Kaunda Did Zambia No Favours

Interpreting failure as success seems to be an ability the likes of Shannon Ebrahim exhibit on a regular basis when writing about Africa’s post-colonial history. Her article eulogising Kenneth Kaunda of Zambia is a case in point (The Mercury, June 25).

Her claim that Kaunda was one of Africa’s towering heroes may make sense from a socialist perspective, but in terms of freedom and democracy in Zambia, his 27 years were a disaster. Two years after achieving independence Kaunda banned all opposition in 1966, imprisoned Simon Kapwepe, the Opposition leader, and declared Zambia a one-party state.

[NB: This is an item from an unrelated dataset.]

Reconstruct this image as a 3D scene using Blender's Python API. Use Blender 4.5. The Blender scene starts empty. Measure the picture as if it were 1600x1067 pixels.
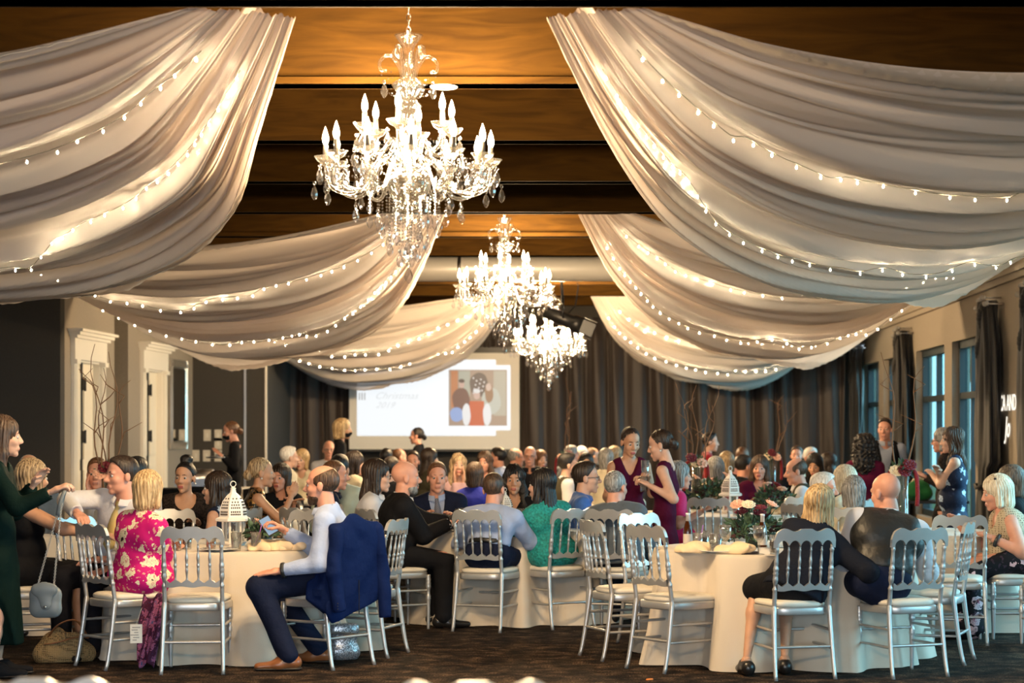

By 1969 Kaunda had nationalised all industries, particularly the copper mines, Zambia’s chief revenue earner. Poverty and penury followed as a result of Kaunda’s socialism and his misnamed policy of Zambian humanism. Twice, in 1985 and 1989, Zambia required IMF bail-outs as a result of the dire straits into which Kaunda’s socialist policies had plunged  Zambia’s economy.

The post-colonial ruin of Zambia, Zimbabwe, Mozambique, Tanzania and so many other African states as a result of socialism should be the subject of critical scrutiny rather than disingenuous attempts at the eulogy. Kaunda did Zambia no favours.

Sent into The Mercury and published, 28 June 2021.